Maybe accepting some natural variations is morally decent, though, right? But now we’re on a slippery slope. There are some people who claim to be more high-minded than the rest, who embrace diversity and tolerance as the greatest values, and who therefore feel driven to constantly expand our understanding of chairs for us, for the good of those would-be chairs which have been marginalized and for those of us who are too culturally dull to know that we had many more chairs among us in the first place.
Is not, they indignantly say, a chair anything on which one might reasonably sit? Is not a bean bag a valid chair? A couch? The ground itself? Well, perhaps, we’re inclined to say, for we see many of our peers nodding at the wisdom of this, and feeling good about ourselves for being such pioneers of inclusion.
And now we’re solidly in liberal territory (liberal, after all, connotes expansiveness above all—the eternal obsession with widening existing things). Once we’ve established that the very surface of the world could be called a chair, for it can kind of serve a similar function if forced to, we have given a green light to the radicals who insist that it’s a moral imperative to recognize as a legitimate chair anything and everything that could ever conceivably be used for sitting. The hood of a car, a rock, a stack of books: all chairs.

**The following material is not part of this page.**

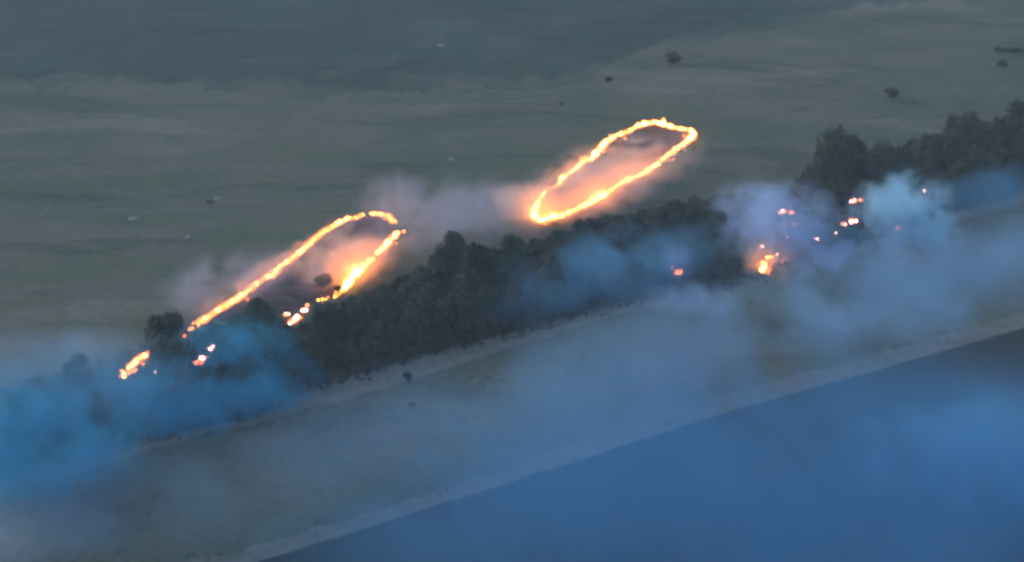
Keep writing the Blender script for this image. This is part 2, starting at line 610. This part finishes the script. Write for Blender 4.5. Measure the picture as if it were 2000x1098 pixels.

By this point, much of society has decided that—in line with the warped thinking that has gotten us this far—virtue lies in defending the most extreme minorities possible. Life becomes a contest to advertise our righteousness by campaigning for the most imaginative visions of chairs. The tops of skyscrapers, piles of razor blades, the backs of sleeping grizzly bears: all are supposedly just as valid as any other kind of chair.